Thursday, 19 March 2020

Shall I Compare thee to a summer's day (Sonnet XVIII) William Shakespeare


Appreciating Poetry  - Second semester of First year B.A. Degree English Core Course
1.       William Shakespeare – “Shall I compare thee to a Summer’s Day?” (Sonnet xviii)
The narrator in the Sonnet xviii of William Shakespeare compares his beloved to the summer season in Nature. Many defects of summer season are described here. Sometimes rough winds blow heavily and shake the beautiful flowers and buds and spoil them. Sometimes summer days are very hot and unbearable for plants and human beings and animals. Finally, the life span of summer is very short. But in comparison with the summer season, the beloved of the narrator is more handsome and lovelier.
The narrator makes three arguments. He compares his beloved to the beauty of Nature. But time is a villiain and destroys every beautiful and bright thing in Nature. Thirdly his poetry will live longer than his beloved. The life span of summer season is very short and the beloved is like the summer season. So the narrator plans to increase the life span of his beloved. He immortalizes the glory of the beloved through the lines of his poetry. There is an inner meaning to the term ‘line’. It is the meaning of grafting of the branches of two different trees. The beloved is the weaker branch. But when it is grafted with the  branch of his poetry, it becomes stronger than ever before.
 Now the narrator speaks about the cruelties of Time who is always portrayed by Shakespeare as ‘Villain’. Time destroys the beauty of nature and human beings. Young becomes old and create full of wrinkles and dirty looking. Every beautiful flower lost its colour and beauty by the cruelties of Time. Finally time kills all beautiful young men and women. But the narrator wants to prolong the life span of his young handsome man. The narrator says that his poetry will be  read and enjoyed by people all over the world and thereby the unknown handsome young man also be made immortal through his poetry.
 Questions and answers
1.       What is the beloved compared to by the narrator in Shakespeare’s poem?  - In Shakespeare’s Sonnet xviii, the narrator compares the beloved to a summer’s day because in England summer’s days is more beautiful than any other days in winter, autumn or spring. Summer days are the most beautiful days of the year in the cold country. It is during summer days, that flower plants blossom and everywhere green carpeted meadows and hills are seen intoxicating our eyes and minds.
2.       Comment on the imagery in the poem. The narrator in the Sonnet xviii of William Shakespeare titled “Shall I compare thee to a Summer’s Day?”  makes lots of comparisons.

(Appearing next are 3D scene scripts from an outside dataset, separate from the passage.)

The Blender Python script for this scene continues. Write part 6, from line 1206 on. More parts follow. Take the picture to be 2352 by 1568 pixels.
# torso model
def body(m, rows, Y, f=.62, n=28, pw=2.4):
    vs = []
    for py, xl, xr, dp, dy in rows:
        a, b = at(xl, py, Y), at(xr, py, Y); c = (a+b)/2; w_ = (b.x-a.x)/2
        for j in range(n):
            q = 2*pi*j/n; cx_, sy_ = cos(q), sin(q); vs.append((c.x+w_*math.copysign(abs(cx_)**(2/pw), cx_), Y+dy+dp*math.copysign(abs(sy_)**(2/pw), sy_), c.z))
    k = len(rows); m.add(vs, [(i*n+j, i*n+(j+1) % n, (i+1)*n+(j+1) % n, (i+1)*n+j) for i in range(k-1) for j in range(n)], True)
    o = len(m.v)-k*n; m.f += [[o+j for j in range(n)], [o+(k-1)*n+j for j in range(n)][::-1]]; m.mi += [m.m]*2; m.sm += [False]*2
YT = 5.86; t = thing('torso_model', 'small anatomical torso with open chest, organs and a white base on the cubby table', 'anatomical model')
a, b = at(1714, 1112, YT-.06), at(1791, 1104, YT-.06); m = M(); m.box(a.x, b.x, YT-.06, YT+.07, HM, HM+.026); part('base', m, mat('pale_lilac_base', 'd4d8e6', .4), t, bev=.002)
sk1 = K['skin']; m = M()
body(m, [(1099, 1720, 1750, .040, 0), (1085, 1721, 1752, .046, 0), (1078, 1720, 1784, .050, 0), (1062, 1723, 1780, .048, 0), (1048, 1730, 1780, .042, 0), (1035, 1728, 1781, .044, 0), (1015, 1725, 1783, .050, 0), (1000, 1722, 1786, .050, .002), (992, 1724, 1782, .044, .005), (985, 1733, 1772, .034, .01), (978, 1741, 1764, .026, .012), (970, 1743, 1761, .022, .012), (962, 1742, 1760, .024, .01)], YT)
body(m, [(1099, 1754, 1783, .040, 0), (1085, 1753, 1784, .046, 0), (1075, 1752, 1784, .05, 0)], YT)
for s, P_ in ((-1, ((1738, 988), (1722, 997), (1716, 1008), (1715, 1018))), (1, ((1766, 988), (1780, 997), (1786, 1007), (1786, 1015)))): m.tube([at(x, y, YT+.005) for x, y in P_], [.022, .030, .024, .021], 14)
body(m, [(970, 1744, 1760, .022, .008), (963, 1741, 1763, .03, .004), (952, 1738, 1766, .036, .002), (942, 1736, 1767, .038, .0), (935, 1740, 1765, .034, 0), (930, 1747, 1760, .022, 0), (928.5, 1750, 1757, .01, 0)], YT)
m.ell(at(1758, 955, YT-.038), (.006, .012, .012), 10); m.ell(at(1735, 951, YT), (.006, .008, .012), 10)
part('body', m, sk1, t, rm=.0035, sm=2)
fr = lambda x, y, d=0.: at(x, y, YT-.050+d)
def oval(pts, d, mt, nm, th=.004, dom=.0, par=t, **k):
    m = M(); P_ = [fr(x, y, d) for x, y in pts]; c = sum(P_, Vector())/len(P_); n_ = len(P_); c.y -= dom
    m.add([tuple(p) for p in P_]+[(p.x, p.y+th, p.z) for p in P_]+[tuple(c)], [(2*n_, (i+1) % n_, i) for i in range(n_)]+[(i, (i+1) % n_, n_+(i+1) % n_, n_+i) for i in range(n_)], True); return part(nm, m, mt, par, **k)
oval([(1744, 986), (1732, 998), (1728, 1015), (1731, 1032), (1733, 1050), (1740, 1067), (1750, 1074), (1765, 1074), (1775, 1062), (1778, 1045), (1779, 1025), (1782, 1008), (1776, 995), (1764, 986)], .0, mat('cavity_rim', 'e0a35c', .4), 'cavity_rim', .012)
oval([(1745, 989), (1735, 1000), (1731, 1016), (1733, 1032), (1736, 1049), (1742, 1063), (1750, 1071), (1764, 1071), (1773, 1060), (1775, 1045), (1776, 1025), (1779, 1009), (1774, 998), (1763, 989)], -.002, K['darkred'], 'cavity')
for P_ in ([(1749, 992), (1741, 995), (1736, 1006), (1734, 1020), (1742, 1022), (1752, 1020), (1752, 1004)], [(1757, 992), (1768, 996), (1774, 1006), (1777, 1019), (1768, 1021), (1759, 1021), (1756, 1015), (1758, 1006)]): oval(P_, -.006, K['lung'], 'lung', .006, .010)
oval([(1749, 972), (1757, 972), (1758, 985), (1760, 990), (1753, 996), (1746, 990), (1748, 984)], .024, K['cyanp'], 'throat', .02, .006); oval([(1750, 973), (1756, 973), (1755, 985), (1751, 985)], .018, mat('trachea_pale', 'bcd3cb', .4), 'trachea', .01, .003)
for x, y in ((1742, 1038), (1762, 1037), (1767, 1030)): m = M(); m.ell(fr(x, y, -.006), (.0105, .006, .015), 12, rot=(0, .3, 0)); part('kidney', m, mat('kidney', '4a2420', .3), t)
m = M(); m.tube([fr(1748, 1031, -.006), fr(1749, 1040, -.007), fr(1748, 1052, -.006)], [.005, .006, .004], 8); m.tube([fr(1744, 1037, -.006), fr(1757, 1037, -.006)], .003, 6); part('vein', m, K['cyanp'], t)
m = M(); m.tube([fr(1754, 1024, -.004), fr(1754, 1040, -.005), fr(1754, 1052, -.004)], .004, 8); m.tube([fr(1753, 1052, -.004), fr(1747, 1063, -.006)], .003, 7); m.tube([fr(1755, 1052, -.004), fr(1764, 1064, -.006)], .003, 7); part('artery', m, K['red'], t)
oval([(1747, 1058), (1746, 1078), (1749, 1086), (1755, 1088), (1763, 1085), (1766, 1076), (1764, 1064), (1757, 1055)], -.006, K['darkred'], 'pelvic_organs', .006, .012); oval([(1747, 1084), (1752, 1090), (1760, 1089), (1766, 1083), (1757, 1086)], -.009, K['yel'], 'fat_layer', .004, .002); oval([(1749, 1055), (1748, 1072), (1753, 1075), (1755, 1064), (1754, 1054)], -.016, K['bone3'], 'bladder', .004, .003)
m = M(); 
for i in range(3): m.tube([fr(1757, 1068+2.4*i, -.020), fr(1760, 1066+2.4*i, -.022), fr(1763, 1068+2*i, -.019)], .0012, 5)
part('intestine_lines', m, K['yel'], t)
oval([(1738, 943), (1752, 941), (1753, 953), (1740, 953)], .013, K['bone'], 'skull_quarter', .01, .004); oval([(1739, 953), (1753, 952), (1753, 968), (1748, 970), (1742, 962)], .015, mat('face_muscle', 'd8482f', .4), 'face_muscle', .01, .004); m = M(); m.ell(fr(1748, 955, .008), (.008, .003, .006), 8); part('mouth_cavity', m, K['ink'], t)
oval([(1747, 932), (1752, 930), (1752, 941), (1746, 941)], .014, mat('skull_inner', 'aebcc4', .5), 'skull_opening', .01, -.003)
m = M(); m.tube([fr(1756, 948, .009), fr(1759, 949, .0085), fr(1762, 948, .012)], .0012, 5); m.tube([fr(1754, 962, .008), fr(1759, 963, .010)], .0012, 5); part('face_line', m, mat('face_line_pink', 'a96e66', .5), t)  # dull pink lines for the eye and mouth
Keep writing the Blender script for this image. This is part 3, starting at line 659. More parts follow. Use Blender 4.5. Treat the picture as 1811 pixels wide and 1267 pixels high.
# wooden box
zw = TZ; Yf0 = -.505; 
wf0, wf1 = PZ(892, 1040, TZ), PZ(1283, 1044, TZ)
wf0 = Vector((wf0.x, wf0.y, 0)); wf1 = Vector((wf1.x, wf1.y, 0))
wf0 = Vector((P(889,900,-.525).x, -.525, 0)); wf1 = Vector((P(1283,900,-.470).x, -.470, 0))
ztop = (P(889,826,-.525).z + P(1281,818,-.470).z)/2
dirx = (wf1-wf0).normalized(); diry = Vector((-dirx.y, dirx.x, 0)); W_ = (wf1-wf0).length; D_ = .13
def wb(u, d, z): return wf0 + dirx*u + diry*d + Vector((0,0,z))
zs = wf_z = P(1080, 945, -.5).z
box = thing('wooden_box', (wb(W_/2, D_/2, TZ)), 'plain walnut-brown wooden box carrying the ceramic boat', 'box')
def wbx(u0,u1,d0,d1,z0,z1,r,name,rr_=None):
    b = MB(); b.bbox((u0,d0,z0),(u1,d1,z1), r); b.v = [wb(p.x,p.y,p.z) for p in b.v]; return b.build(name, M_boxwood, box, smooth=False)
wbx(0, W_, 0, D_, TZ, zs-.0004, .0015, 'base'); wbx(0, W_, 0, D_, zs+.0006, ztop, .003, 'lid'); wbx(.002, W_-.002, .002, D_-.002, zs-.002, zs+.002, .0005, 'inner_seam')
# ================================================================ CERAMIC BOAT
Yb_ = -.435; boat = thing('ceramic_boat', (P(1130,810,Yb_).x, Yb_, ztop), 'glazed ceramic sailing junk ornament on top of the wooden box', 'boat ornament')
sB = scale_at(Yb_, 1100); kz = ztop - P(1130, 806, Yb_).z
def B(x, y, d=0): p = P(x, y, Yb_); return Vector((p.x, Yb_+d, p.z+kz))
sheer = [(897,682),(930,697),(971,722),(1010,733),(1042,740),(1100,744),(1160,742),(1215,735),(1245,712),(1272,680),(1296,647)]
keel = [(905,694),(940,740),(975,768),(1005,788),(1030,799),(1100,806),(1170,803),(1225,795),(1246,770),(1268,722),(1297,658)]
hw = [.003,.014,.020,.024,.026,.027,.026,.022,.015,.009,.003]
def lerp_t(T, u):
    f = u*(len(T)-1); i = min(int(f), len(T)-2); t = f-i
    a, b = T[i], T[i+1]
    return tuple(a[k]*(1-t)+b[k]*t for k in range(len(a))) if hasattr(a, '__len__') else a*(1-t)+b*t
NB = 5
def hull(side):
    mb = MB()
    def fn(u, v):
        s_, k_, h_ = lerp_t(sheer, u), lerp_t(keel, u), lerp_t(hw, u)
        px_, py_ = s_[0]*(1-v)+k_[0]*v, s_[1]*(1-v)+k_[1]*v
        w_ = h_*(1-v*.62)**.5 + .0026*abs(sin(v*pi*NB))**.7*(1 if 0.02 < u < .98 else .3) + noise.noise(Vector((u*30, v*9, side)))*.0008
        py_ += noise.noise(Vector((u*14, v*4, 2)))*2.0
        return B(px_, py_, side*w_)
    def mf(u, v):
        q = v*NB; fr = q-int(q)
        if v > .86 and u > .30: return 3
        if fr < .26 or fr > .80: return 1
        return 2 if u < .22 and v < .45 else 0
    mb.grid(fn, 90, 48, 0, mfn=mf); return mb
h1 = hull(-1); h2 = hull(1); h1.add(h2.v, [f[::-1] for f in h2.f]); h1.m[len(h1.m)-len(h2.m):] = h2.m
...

The unknown handsome young man who is the beloved of the narrator is more beautiful than a summer’s day which is full of bright sunlight with green carpeted meadows, hills and valleys and bubbling brooks,  and thousands of fragrant flowers and buds. Time is another imagery and the Villain destroys every  beauty of  Nature. But the narrator protects his beloved from the  cruelties of Time by immortalizing him through his poetry which is widely read and be enjoyed by people all over the world. The narrator is confident that as long as his poetry is enjoyed by human beings, his beloved will live for ever.